Dura la condanna dell’Alto Commissario dell’Onu per i diritti umani, Michelle Bachelet, che ha condannato una mossa «crudele e regressiva». Ferma la condanna del nostro Paese di esecuzioni avvenute «nonostante i ripetuti appelli nostri e della comunità internazionale». «Esprimiamo – si legge in una nota della Farnesina – profonda solidarietà alle famiglie in lutto; sosteniamo il popolo del Myanmar nella sua battaglia per la libertà e democrazia; rinnoviamo l’appello al regime per la fine delle violenze, il rilascio di tutti i prigionieri politici e la reintroduzione della moratoria sulla pena di morte». Chiara la posizione di Washington: «Condanniamo l’esecuzione da parte del regime militare di attivisti e funzionari eletti per aver esercitato le loro libertà fondamentali», ha dichiarato via Twitter l’ambasciata statunitense a Yangon.

Di «un atto della massima crudeltà» ha parlato Human Rights Watch. «I Paesi dell’Unione Europea, gli Stati Uniti e gli altri governi devono mostrare alla giunta che dovrà affrontare la responsabilità dei suoi crimini», ha dichiarato Elaine Pearson, direttrice per l’Asia dell’organizzazione umanitaria.

«La comunità internazionale non può continuare a chiudere gli occhi di fronte all’orrore delle azioni criminali della giunta militare genocida birmana» è la denuncia dell’associazione “Italia-Birmania. Insieme” che in una nota ha ricordato come l’Unione Europea e altri Paesi abbiano di fatto delegato all’Associazione delle Nazioni del Sud-est asiatico (Asean) la ricerca di una soluzione negoziata della crisi, nonostante la tradizionale politica di non ingerenza tra i dieci Stati-membri.
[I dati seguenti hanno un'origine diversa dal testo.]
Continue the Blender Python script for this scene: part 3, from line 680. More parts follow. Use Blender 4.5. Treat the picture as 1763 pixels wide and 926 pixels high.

Le esecuzioni compiute dalla giunta militare del Myanmar «sono un ulteriore esempio dell’atroce situazione dei diritti umani in Myanmar» ha dichiarato Erwin van der Borght, direttore regionale di Amnesty International.

Secondo le stime dell’organizzazione Assistance Association for Political Prisoners impegnata da anni a monitorare la situazione dei diritti umani in Myanmar, sarebbero 117 le condanne a morte dal golpe, di cui 41 in contumacia.